**TO BE DONE:** Identify the lines that contain the string "objects" and copy all of them.
..........
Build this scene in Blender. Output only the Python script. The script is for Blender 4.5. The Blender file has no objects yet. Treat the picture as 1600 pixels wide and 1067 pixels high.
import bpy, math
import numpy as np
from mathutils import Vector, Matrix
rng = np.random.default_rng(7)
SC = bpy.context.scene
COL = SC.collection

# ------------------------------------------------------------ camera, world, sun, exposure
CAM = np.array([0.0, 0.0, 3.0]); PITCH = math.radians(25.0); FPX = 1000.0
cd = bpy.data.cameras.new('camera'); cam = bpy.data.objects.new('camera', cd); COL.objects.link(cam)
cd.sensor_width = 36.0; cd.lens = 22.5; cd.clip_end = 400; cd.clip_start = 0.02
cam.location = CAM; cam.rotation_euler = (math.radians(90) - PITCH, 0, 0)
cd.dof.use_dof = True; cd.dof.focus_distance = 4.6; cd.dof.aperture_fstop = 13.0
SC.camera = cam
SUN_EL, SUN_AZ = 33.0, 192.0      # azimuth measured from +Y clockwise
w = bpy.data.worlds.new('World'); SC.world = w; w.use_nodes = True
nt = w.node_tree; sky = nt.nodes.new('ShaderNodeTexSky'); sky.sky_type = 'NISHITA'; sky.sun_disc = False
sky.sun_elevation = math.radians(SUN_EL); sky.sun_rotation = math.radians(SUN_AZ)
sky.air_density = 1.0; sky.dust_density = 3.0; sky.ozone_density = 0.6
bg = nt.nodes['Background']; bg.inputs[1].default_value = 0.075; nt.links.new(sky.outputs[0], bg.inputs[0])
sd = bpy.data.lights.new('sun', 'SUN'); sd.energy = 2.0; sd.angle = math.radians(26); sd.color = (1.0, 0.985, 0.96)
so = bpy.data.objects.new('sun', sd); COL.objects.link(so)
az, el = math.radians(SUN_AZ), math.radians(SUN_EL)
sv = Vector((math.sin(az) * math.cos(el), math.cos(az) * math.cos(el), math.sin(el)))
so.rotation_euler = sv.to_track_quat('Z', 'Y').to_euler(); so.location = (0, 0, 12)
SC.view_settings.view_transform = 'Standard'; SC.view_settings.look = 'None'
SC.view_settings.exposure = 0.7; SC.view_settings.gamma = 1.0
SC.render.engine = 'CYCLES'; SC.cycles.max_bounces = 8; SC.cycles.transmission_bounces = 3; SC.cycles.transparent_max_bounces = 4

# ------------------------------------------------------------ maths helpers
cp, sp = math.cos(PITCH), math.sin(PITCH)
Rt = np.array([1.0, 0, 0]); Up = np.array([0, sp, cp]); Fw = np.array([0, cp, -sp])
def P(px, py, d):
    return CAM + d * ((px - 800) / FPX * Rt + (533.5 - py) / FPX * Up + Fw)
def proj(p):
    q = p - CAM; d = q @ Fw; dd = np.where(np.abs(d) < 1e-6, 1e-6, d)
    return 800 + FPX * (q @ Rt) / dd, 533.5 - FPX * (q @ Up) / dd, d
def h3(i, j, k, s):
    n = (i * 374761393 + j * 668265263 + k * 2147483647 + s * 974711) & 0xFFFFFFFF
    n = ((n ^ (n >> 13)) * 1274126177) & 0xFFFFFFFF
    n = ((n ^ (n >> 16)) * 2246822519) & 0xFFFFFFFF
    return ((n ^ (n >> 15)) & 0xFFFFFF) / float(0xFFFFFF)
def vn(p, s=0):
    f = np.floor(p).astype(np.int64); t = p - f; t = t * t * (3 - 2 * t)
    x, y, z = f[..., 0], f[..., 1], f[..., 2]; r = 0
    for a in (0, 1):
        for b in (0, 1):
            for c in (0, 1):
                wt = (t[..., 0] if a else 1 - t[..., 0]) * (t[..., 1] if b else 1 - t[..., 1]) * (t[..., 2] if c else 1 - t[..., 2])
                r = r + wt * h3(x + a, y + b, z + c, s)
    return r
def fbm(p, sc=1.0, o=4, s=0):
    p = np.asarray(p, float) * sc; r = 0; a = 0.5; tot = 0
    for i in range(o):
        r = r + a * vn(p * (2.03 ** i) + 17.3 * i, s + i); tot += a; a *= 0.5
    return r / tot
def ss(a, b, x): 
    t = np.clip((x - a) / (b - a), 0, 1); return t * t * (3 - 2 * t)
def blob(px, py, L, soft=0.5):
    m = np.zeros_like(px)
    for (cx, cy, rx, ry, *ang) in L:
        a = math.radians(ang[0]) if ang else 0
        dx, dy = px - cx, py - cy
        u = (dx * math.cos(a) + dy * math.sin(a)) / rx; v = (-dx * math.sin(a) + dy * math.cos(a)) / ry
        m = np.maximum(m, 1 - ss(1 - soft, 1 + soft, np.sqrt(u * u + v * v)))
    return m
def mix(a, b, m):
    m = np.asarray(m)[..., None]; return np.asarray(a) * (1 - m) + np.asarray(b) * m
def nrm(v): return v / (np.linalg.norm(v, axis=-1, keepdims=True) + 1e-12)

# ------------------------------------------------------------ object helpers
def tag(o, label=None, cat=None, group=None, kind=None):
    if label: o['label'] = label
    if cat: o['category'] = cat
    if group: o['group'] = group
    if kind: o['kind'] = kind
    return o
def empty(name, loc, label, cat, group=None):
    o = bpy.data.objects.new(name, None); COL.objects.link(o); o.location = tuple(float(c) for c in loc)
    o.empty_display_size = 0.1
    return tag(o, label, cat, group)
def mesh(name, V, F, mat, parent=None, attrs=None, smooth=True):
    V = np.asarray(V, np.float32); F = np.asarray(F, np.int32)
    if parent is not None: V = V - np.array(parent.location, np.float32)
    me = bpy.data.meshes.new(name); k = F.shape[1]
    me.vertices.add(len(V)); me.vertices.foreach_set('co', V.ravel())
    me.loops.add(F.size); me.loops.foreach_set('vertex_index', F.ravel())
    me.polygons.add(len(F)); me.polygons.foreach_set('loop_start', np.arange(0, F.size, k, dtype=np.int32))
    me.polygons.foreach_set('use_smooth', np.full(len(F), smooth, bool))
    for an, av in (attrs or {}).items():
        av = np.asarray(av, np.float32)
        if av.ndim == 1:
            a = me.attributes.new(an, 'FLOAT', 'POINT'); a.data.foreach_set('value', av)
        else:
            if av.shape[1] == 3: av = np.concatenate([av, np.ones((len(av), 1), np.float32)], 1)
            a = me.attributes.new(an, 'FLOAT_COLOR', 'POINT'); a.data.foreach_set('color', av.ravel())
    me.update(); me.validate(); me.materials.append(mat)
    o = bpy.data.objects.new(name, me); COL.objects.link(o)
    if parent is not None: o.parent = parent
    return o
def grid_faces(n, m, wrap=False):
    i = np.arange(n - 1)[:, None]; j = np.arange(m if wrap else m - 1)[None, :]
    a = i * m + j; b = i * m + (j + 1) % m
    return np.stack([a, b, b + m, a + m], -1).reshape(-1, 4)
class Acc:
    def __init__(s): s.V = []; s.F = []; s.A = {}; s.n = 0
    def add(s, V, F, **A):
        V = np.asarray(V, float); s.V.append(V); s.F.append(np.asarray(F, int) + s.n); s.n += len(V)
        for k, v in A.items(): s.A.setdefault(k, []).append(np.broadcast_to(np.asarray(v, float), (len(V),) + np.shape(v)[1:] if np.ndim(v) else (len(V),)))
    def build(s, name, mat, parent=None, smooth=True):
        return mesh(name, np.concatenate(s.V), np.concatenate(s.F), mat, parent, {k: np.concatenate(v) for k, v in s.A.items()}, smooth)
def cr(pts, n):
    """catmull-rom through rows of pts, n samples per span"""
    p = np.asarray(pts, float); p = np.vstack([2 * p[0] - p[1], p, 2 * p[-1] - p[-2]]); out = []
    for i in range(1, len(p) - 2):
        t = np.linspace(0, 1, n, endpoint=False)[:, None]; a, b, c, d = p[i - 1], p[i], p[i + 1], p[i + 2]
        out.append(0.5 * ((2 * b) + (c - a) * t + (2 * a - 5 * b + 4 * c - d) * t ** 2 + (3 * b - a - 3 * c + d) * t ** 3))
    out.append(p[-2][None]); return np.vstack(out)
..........
**RESPONSE FOR THIS EXERCISE:**
Build this scene in Blender. Output only the Python script. The script is for Blender 4.5. The Blender file has no objects yet. Treat the picture as 1600 pixels wide and 1067 pixels high.
cd = bpy.data.cameras.new('camera'); cam = bpy.data.objects.new('camera', cd); COL.objects.link(cam)
so = bpy.data.objects.new('sun', sd); COL.objects.link(so)
    o = bpy.data.objects.new(name, None); COL.objects.link(o); o.location = tuple(float(c) for c in loc)
    o = bpy.data.objects.new(name, me); COL.objects.link(o)